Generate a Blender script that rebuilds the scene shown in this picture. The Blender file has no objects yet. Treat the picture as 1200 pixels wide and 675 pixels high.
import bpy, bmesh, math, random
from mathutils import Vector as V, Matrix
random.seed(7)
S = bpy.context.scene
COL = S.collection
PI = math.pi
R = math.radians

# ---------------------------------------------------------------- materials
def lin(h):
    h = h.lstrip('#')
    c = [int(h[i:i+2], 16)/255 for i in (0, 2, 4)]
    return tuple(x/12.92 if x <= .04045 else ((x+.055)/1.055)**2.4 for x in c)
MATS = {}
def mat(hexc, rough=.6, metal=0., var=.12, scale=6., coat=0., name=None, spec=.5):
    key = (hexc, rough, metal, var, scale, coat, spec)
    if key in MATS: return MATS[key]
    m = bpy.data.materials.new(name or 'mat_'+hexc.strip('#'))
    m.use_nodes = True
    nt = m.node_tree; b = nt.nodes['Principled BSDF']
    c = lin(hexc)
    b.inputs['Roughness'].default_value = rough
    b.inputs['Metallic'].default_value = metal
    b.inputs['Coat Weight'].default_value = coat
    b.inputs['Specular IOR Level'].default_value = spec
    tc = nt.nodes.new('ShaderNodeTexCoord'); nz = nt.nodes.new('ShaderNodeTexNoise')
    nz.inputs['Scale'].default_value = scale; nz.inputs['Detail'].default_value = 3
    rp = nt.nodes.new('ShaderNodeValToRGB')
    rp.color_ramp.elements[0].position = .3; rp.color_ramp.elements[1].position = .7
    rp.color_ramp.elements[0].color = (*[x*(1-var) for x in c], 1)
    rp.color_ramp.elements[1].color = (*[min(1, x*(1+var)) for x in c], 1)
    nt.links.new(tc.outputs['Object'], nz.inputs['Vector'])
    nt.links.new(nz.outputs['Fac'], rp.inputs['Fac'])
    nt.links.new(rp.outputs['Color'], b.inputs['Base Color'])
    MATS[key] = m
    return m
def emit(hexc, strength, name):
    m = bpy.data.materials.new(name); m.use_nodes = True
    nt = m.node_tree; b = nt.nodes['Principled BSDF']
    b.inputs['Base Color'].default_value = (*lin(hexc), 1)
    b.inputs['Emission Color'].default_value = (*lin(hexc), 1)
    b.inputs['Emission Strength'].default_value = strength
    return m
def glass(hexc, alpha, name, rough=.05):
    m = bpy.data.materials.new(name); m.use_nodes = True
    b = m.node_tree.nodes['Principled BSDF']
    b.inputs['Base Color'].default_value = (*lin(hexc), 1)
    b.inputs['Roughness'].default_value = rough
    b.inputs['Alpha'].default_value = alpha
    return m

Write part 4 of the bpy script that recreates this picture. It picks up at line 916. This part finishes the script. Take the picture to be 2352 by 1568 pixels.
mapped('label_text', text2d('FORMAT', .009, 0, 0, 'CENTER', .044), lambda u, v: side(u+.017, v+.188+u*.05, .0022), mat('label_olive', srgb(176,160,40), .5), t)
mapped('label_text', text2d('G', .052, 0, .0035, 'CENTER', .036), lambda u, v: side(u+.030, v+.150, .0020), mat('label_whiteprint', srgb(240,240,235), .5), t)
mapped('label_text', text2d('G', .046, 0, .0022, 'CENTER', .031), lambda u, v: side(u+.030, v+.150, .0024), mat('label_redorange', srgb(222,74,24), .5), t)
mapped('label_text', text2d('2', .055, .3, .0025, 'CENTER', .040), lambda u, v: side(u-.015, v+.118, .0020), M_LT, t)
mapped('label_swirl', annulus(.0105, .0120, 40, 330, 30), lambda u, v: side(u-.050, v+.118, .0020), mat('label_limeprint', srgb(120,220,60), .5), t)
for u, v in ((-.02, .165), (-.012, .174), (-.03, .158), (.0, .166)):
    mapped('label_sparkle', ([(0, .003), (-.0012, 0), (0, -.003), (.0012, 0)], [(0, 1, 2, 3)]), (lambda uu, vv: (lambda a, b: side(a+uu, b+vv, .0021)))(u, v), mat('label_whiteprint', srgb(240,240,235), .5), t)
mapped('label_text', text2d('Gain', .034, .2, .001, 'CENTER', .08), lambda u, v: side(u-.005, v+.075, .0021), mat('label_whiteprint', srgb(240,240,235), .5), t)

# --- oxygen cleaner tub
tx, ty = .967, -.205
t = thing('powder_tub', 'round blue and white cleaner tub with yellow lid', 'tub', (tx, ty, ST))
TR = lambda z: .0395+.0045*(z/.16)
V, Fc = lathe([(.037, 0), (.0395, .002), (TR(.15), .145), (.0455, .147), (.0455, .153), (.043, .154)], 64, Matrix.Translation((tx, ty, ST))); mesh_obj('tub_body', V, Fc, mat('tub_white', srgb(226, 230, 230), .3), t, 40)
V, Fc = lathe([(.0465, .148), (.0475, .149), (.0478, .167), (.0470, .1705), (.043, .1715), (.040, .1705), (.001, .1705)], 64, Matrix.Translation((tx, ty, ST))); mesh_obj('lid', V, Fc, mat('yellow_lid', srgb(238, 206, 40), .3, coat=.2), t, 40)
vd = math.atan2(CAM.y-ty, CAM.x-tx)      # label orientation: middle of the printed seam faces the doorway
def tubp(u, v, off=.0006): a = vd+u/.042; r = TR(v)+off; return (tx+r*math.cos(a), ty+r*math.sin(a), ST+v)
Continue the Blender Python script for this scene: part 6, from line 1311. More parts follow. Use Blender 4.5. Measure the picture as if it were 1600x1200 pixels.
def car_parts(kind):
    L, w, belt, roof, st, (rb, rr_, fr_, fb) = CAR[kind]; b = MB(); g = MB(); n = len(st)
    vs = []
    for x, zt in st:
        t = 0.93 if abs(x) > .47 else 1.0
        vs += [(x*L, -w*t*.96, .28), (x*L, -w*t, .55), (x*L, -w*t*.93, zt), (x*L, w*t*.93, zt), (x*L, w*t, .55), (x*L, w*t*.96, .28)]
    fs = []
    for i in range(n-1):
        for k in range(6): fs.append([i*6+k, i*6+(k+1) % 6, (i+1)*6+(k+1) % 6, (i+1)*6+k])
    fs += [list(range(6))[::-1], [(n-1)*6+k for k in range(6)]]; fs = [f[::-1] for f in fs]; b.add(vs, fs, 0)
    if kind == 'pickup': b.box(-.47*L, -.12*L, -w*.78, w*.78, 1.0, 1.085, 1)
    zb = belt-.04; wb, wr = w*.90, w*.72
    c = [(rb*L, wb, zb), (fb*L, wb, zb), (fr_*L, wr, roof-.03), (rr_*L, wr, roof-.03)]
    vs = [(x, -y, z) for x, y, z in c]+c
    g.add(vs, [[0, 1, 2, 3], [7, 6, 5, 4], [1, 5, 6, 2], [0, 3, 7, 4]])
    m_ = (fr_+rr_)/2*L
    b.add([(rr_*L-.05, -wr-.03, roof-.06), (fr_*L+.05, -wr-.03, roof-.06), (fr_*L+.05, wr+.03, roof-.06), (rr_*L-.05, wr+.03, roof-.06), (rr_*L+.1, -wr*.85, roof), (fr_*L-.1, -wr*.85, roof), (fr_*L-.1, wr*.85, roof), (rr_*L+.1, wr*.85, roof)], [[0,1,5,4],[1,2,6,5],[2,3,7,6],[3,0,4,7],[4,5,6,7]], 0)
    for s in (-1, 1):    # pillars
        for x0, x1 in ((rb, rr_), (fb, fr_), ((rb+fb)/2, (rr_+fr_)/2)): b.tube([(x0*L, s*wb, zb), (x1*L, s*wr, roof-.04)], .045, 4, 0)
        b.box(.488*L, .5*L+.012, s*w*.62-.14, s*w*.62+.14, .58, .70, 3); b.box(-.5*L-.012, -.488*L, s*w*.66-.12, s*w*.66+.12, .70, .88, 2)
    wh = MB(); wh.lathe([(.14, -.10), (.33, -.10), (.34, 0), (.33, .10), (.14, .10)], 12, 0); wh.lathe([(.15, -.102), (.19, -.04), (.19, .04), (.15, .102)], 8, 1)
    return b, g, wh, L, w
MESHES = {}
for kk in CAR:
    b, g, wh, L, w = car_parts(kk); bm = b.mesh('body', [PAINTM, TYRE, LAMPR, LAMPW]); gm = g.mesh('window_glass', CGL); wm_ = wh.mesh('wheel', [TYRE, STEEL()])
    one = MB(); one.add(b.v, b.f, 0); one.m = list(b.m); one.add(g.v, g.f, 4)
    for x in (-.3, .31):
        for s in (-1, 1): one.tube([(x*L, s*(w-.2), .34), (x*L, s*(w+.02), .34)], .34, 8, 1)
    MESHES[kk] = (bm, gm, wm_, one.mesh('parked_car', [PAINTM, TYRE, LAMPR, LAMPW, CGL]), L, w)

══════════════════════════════

- WHAT YOU NEED TO DO: Write out word for word only the lines from the start of the entries down to the line with "R = math.radians", please, including both ends.

- FINISHED EXERCISE:
Generate a Blender script that rebuilds the scene shown in this picture. The Blender file has no objects yet. Treat the picture as 1200 pixels wide and 675 pixels high.
import bpy, bmesh, math, random
from mathutils import Vector as V, Matrix
random.seed(7)
S = bpy.context.scene
COL = S.collection
PI = math.pi
R = math.radians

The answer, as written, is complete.